Exercise requirements.
Output the material word for word. Leave each picture out.

----------------------------------------

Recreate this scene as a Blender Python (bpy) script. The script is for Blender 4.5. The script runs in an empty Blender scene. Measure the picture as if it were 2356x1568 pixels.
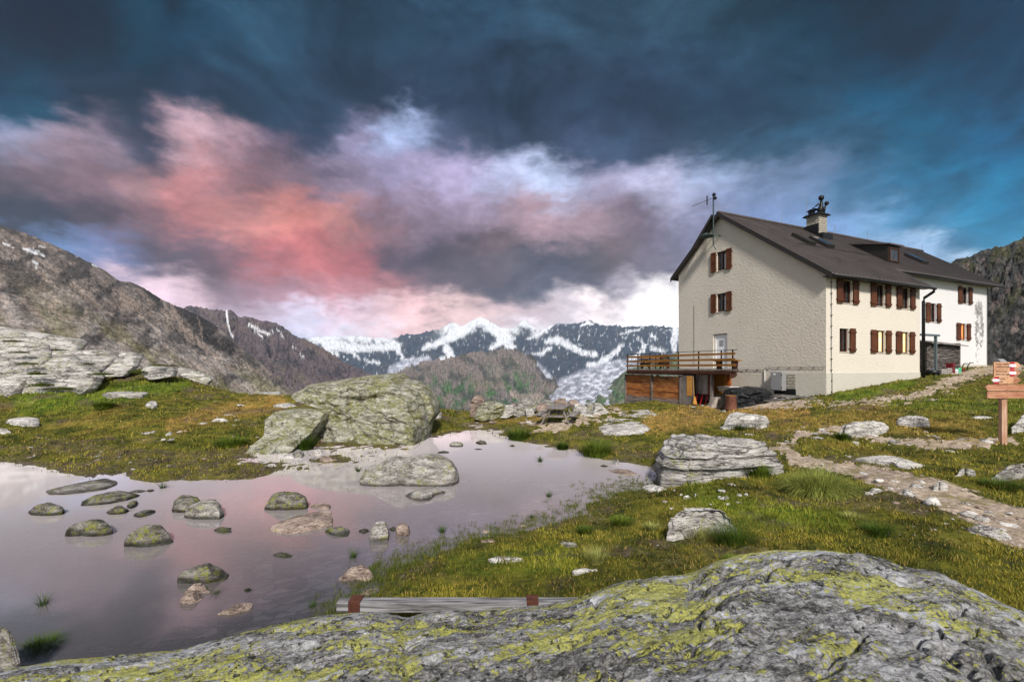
import bpy, math, random
import numpy as np
from mathutils import Vector

# ---------------------------------------------------------------- camera, world, sun, exposure
SC = bpy.context.scene
COL = SC.collection
EYE = 2.8                      # metres above the pond surface (z = 0)
FV, CX, HY = 1047.0, 1178.0, 845.5   # focal length, centre and horizon in pixels of the 2356-wide view
EXPOSURE = 0.75
cam_d = bpy.data.cameras.new('camera')
cam = bpy.data.objects.new('camera', cam_d); COL.objects.link(cam)
cam.location = (0, 0, EYE); cam.rotation_euler = (math.radians(90), 0, 0)
cam_d.sensor_width = 36.0; cam_d.lens = 16.0
cam_d.shift_y = (HY - 784.0) / 2356.0
cam_d.clip_start = 0.05; cam_d.clip_end = 60000
SC.camera = cam
SC.view_settings.view_transform = 'Standard'
SC.view_settings.look = 'None'
SC.view_settings.gamma = 1.0
SC.view_settings.exposure = EXPOSURE
SC.cycles.use_denoising = True
SC.cycles.max_bounces = 6
SC.cycles.diffuse_bounces = 2
SC.cycles.glossy_bounces = 3
SC.cycles.transparent_max_bounces = 8
SC.cycles.volume_bounces = 0
SC.cycles.caustics_reflective = False
SC.cycles.caustics_refractive = False

SUN_EL, SUN_AZ = math.radians(40), math.radians(176)   # azimuth measured from +Y towards +X (behind the camera)

def lin(c):
    r = []
    for v in c[:3]:
        v = v / 255.0
        r.append(v / 12.92 if v <= 0.04045 else ((v + 0.055) / 1.055) ** 2.4)
    return tuple(r)

sun_d = bpy.data.lights.new('sun', 'SUN'); sun_d.energy = 2.7; sun_d.angle = math.radians(8)
sun_d.color = (1.0, 0.95, 0.88)
sun = bpy.data.objects.new('sun', sun_d); COL.objects.link(sun)
sdir = Vector((math.sin(SUN_AZ) * math.cos(SUN_EL), math.cos(SUN_AZ) * math.cos(SUN_EL), math.sin(SUN_EL)))
sun.rotation_euler = sdir.to_track_quat('Z', 'Y').to_euler()

class NT:
    """small node-tree helper"""
    def __init__(s, tree): s.t = tree; s.n = tree.nodes; s.l = tree.links
    def node(s, typ, **kw):
        n = s.n.new(typ)
        for k, v in kw.items():
            if k == 'op': n.operation = v
            elif k == 'blend': n.blend_type = v
            elif hasattr(n, k) and k not in n.inputs: setattr(n, k, v)
            else: n.inputs[k].default_value = v
        return n
    def put(s, sock, v):
        if isinstance(v, bpy.types.NodeSocket): s.l.new(v, sock)
        elif v is not None: sock.default_value = v
    def math(s, op, a, b=None, c=None, clamp=False):
        n = s.n.new('ShaderNodeMath'); n.operation = op; n.use_clamp = clamp
        s.put(n.inputs[0], a)
        if b is not None: s.put(n.inputs[1], b)
        if c is not None: s.put(n.inputs[2], c)
        return n.outputs[0]
    def vmath(s, op, a, b=None, scale=None):
        n = s.n.new('ShaderNodeVectorMath'); n.operation = op
        s.put(n.inputs[0], a)
        if b is not None: s.put(n.inputs[1], b)
        if scale is not None: s.put(n.inputs['Scale'], scale)
        return n.outputs['Value'] if op in ('DISTANCE', 'DOT_PRODUCT', 'LENGTH') else n.outputs['Vector']
    def noise(s, vec, scale, detail=4, rough=0.55, dist=0.0, color=False):
        n = s.n.new('ShaderNodeTexNoise')
        if vec is not None: s.l.new(vec, n.inputs['Vector'])
        s.put(n.inputs['Scale'], scale); n.inputs['Detail'].default_value = detail
        n.inputs['Roughness'].default_value = rough; n.inputs['Distortion'].default_value = dist
        return n.outputs['Color'] if color else n.outputs['Fac']
    def voronoi(s, vec, scale, feature='F1', out='Distance', rnd=1.0):
        n = s.n.new('ShaderNodeTexVoronoi'); n.feature = feature
        if vec is not None: s.l.new(vec, n.inputs['Vector'])
        n.inputs['Scale'].default_value = scale; n.inputs['Randomness'].default_value = rnd
        return n.outputs[out]
    def ramp(s, fac, stops, interp='LINEAR'):
        n = s.n.new('ShaderNodeValToRGB'); s.put(n.inputs[0], fac)
        cr = n.color_ramp; cr.interpolation = interp
        while len(cr.elements) < len(stops): cr.elements.new(0.5)
        for e, (p, c) in zip(cr.elements, stops):
            e.position = p; e.color = (*c[:3], 1) if hasattr(c, '__len__') else (c, c, c, 1)
        return n.outputs[0]
    def rng(s, v, a, b, c=0.0, d=1.0, smooth=True):
        n = s.n.new('ShaderNodeMapRange'); n.interpolation_type = 'SMOOTHSTEP' if smooth else 'LINEAR'
        s.put(n.inputs[0], v)
        for i, x in enumerate((a, b, c, d)): n.inputs[i + 1].default_value = x
        return n.outputs[0]
    def mix(s, f, a, b, blend='MIX'):
        n = s.n.new('ShaderNodeMix'); n.data_type = 'RGBA'; n.blend_type = blend
        s.put(n.inputs[0], f)
        for i, v in ((6, a), (7, b)):
            if isinstance(v, tuple) and len(v) == 3: v = (*v, 1)
            s.put(n.inputs[i], v)
        return n.outputs[2]
    def mapping(s, vec, scale=(1, 1, 1), rot=(0, 0, 0), loc=(0, 0, 0)):
        n = s.n.new('ShaderNodeMapping'); s.l.new(vec, n.inputs[0])
        n.inputs['Scale'].default_value = scale; n.inputs['Rotation'].default_value = rot; n.inputs['Location'].default_value = loc
        return n.outputs[0]
    def bump(s, h, strength=0.5, dist=0.02, normal=None):
        n = s.n.new('ShaderNodeBump'); s.l.new(h, n.inputs['Height'])
        n.inputs['Strength'].default_value = strength; n.inputs['Distance'].default_value = dist
        if normal is not None: s.l.new(normal, n.inputs['Normal'])
        return n.outputs[0]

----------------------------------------

Solution.
Recreate this scene as a Blender Python (bpy) script. The script is for Blender 4.5. The script runs in an empty Blender scene. Measure the picture as if it were 2356x1568 pixels.
import bpy, math, random
import numpy as np
from mathutils import Vector

# ---------------------------------------------------------------- camera, world, sun, exposure
SC = bpy.context.scene
COL = SC.collection
EYE = 2.8                      # metres above the pond surface (z = 0)
FV, CX, HY = 1047.0, 1178.0, 845.5   # focal length, centre and horizon in pixels of the 2356-wide view
EXPOSURE = 0.75
cam_d = bpy.data.cameras.new('camera')
cam = bpy.data.objects.new('camera', cam_d); COL.objects.link(cam)
cam.location = (0, 0, EYE); cam.rotation_euler = (math.radians(90), 0, 0)
cam_d.sensor_width = 36.0; cam_d.lens = 16.0
cam_d.shift_y = (HY - 784.0) / 2356.0
cam_d.clip_start = 0.05; cam_d.clip_end = 60000
SC.camera = cam
SC.view_settings.view_transform = 'Standard'
SC.view_settings.look = 'None'
SC.view_settings.gamma = 1.0
SC.view_settings.exposure = EXPOSURE
SC.cycles.use_denoising = True
SC.cycles.max_bounces = 6
SC.cycles.diffuse_bounces = 2
SC.cycles.glossy_bounces = 3
SC.cycles.transparent_max_bounces = 8
SC.cycles.volume_bounces = 0
SC.cycles.caustics_reflective = False
SC.cycles.caustics_refractive = False

SUN_EL, SUN_AZ = math.radians(40), math.radians(176)   # azimuth measured from +Y towards +X (behind the camera)

def lin(c):
    r = []
    for v in c[:3]:
        v = v / 255.0
        r.append(v / 12.92 if v <= 0.04045 else ((v + 0.055) / 1.055) ** 2.4)
    return tuple(r)

sun_d = bpy.data.lights.new('sun', 'SUN'); sun_d.energy = 2.7; sun_d.angle = math.radians(8)
sun_d.color = (1.0, 0.95, 0.88)
sun = bpy.data.objects.new('sun', sun_d); COL.objects.link(sun)
sdir = Vector((math.sin(SUN_AZ) * math.cos(SUN_EL), math.cos(SUN_AZ) * math.cos(SUN_EL), math.sin(SUN_EL)))
sun.rotation_euler = sdir.to_track_quat('Z', 'Y').to_euler()

class NT:
    """small node-tree helper"""
    def __init__(s, tree): s.t = tree; s.n = tree.nodes; s.l = tree.links
    def node(s, typ, **kw):
        n = s.n.new(typ)
        for k, v in kw.items():
            if k == 'op': n.operation = v
            elif k == 'blend': n.blend_type = v
            elif hasattr(n, k) and k not in n.inputs: setattr(n, k, v)
            else: n.inputs[k].default_value = v
        return n
    def put(s, sock, v):
        if isinstance(v, bpy.types.NodeSocket): s.l.new(v, sock)
        elif v is not None: sock.default_value = v
    def math(s, op, a, b=None, c=None, clamp=False):
        n = s.n.new('ShaderNodeMath'); n.operation = op; n.use_clamp = clamp
        s.put(n.inputs[0], a)
        if b is not None: s.put(n.inputs[1], b)
        if c is not None: s.put(n.inputs[2], c)
        return n.outputs[0]
    def vmath(s, op, a, b=None, scale=None):
        n = s.n.new('ShaderNodeVectorMath'); n.operation = op
        s.put(n.inputs[0], a)
        if b is not None: s.put(n.inputs[1], b)
        if scale is not None: s.put(n.inputs['Scale'], scale)
        return n.outputs['Value'] if op in ('DISTANCE', 'DOT_PRODUCT', 'LENGTH') else n.outputs['Vector']
    def noise(s, vec, scale, detail=4, rough=0.55, dist=0.0, color=False):
        n = s.n.new('ShaderNodeTexNoise')
        if vec is not None: s.l.new(vec, n.inputs['Vector'])
        s.put(n.inputs['Scale'], scale); n.inputs['Detail'].default_value = detail
        n.inputs['Roughness'].default_value = rough; n.inputs['Distortion'].default_value = dist
        return n.outputs['Color'] if color else n.outputs['Fac']
    def voronoi(s, vec, scale, feature='F1', out='Distance', rnd=1.0):
        n = s.n.new('ShaderNodeTexVoronoi'); n.feature = feature
        if vec is not None: s.l.new(vec, n.inputs['Vector'])
        n.inputs['Scale'].default_value = scale; n.inputs['Randomness'].default_value = rnd
        return n.outputs[out]
    def ramp(s, fac, stops, interp='LINEAR'):
        n = s.n.new('ShaderNodeValToRGB'); s.put(n.inputs[0], fac)
        cr = n.color_ramp; cr.interpolation = interp
        while len(cr.elements) < len(stops): cr.elements.new(0.5)
        for e, (p, c) in zip(cr.elements, stops):
            e.position = p; e.color = (*c[:3], 1) if hasattr(c, '__len__') else (c, c, c, 1)
        return n.outputs[0]
    def rng(s, v, a, b, c=0.0, d=1.0, smooth=True):
        n = s.n.new('ShaderNodeMapRange'); n.interpolation_type = 'SMOOTHSTEP' if smooth else 'LINEAR'
        s.put(n.inputs[0], v)
        for i, x in enumerate((a, b, c, d)): n.inputs[i + 1].default_value = x
        return n.outputs[0]
    def mix(s, f, a, b, blend='MIX'):
        n = s.n.new('ShaderNodeMix'); n.data_type = 'RGBA'; n.blend_type = blend
        s.put(n.inputs[0], f)
        for i, v in ((6, a), (7, b)):
            if isinstance(v, tuple) and len(v) == 3: v = (*v, 1)
            s.put(n.inputs[i], v)
        return n.outputs[2]
    def mapping(s, vec, scale=(1, 1, 1), rot=(0, 0, 0), loc=(0, 0, 0)):
        n = s.n.new('ShaderNodeMapping'); s.l.new(vec, n.inputs[0])
        n.inputs['Scale'].default_value = scale; n.inputs['Rotation'].default_value = rot; n.inputs['Location'].default_value = loc
        return n.outputs[0]
    def bump(s, h, strength=0.5, dist=0.02, normal=None):
        n = s.n.new('ShaderNodeBump'); s.l.new(h, n.inputs['Height'])
        n.inputs['Strength'].default_value = strength; n.inputs['Distance'].default_value = dist
        if normal is not None: s.l.new(normal, n.inputs['Normal'])
        return n.outputs[0]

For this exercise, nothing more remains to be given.